**Your goal**
Retype the data below without altering anything.

:::::

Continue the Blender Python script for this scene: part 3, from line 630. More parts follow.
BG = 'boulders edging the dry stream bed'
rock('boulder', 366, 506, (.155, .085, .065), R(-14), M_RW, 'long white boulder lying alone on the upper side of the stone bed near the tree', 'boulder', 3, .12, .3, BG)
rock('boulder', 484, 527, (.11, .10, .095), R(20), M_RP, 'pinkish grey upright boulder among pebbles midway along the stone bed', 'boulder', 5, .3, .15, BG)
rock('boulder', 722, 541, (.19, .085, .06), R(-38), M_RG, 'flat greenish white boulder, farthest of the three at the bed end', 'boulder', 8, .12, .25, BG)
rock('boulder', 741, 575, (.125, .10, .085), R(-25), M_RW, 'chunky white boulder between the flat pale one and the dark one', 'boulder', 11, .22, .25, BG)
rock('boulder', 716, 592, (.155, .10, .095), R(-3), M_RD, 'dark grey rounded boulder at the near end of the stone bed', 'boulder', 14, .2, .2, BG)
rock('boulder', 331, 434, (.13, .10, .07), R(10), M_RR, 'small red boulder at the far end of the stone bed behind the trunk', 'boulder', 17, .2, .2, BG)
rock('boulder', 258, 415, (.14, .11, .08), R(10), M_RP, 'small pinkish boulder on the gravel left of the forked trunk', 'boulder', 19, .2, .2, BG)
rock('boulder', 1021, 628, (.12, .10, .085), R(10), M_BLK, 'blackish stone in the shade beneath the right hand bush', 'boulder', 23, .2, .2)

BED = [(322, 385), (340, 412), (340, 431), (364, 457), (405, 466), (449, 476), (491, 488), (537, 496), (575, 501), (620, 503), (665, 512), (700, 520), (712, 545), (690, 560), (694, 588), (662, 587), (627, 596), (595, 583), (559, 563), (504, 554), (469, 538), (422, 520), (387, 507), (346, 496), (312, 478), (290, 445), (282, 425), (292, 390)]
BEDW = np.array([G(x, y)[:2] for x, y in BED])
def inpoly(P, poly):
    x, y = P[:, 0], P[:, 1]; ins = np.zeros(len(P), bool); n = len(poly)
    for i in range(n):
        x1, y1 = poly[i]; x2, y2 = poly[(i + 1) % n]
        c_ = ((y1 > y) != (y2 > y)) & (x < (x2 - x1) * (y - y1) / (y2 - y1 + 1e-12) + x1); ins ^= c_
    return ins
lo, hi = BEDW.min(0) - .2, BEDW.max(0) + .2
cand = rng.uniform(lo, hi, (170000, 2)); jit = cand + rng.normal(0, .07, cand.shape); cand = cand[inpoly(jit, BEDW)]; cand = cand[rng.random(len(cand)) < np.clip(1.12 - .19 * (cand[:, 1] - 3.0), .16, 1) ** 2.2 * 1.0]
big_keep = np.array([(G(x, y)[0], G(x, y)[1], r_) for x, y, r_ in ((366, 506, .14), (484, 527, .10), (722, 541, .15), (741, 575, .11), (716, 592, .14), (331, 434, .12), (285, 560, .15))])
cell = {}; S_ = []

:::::

**Solution**
Continue the Blender Python script for this scene: part 3, from line 630. More parts follow.
BG = 'boulders edging the dry stream bed'
rock('boulder', 366, 506, (.155, .085, .065), R(-14), M_RW, 'long white boulder lying alone on the upper side of the stone bed near the tree', 'boulder', 3, .12, .3, BG)
rock('boulder', 484, 527, (.11, .10, .095), R(20), M_RP, 'pinkish grey upright boulder among pebbles midway along the stone bed', 'boulder', 5, .3, .15, BG)
rock('boulder', 722, 541, (.19, .085, .06), R(-38), M_RG, 'flat greenish white boulder, farthest of the three at the bed end', 'boulder', 8, .12, .25, BG)
rock('boulder', 741, 575, (.125, .10, .085), R(-25), M_RW, 'chunky white boulder between the flat pale one and the dark one', 'boulder', 11, .22, .25, BG)
rock('boulder', 716, 592, (.155, .10, .095), R(-3), M_RD, 'dark grey rounded boulder at the near end of the stone bed', 'boulder', 14, .2, .2, BG)
rock('boulder', 331, 434, (.13, .10, .07), R(10), M_RR, 'small red boulder at the far end of the stone bed behind the trunk', 'boulder', 17, .2, .2, BG)
rock('boulder', 258, 415, (.14, .11, .08), R(10), M_RP, 'small pinkish boulder on the gravel left of the forked trunk', 'boulder', 19, .2, .2, BG)
rock('boulder', 1021, 628, (.12, .10, .085), R(10), M_BLK, 'blackish stone in the shade beneath the right hand bush', 'boulder', 23, .2, .2)

BED = [(322, 385), (340, 412), (340, 431), (364, 457), (405, 466), (449, 476), (491, 488), (537, 496), (575, 501), (620, 503), (665, 512), (700, 520), (712, 545), (690, 560), (694, 588), (662, 587), (627, 596), (595, 583), (559, 563), (504, 554), (469, 538), (422, 520), (387, 507), (346, 496), (312, 478), (290, 445), (282, 425), (292, 390)]
BEDW = np.array([G(x, y)[:2] for x, y in BED])
def inpoly(P, poly):
    x, y = P[:, 0], P[:, 1]; ins = np.zeros(len(P), bool); n = len(poly)
    for i in range(n):
        x1, y1 = poly[i]; x2, y2 = poly[(i + 1) % n]
        c_ = ((y1 > y) != (y2 > y)) & (x < (x2 - x1) * (y - y1) / (y2 - y1 + 1e-12) + x1); ins ^= c_
    return ins
lo, hi = BEDW.min(0) - .2, BEDW.max(0) + .2
cand = rng.uniform(lo, hi, (170000, 2)); jit = cand + rng.normal(0, .07, cand.shape); cand = cand[inpoly(jit, BEDW)]; cand = cand[rng.random(len(cand)) < np.clip(1.12 - .19 * (cand[:, 1] - 3.0), .16, 1) ** 2.2 * 1.0]
big_keep = np.array([(G(x, y)[0], G(x, y)[1], r_) for x, y, r_ in ((366, 506, .14), (484, 527, .10), (722, 541, .15), (741, 575, .11), (716, 592, .14), (331, 434, .12), (285, 560, .15))])
cell = {}; S_ = []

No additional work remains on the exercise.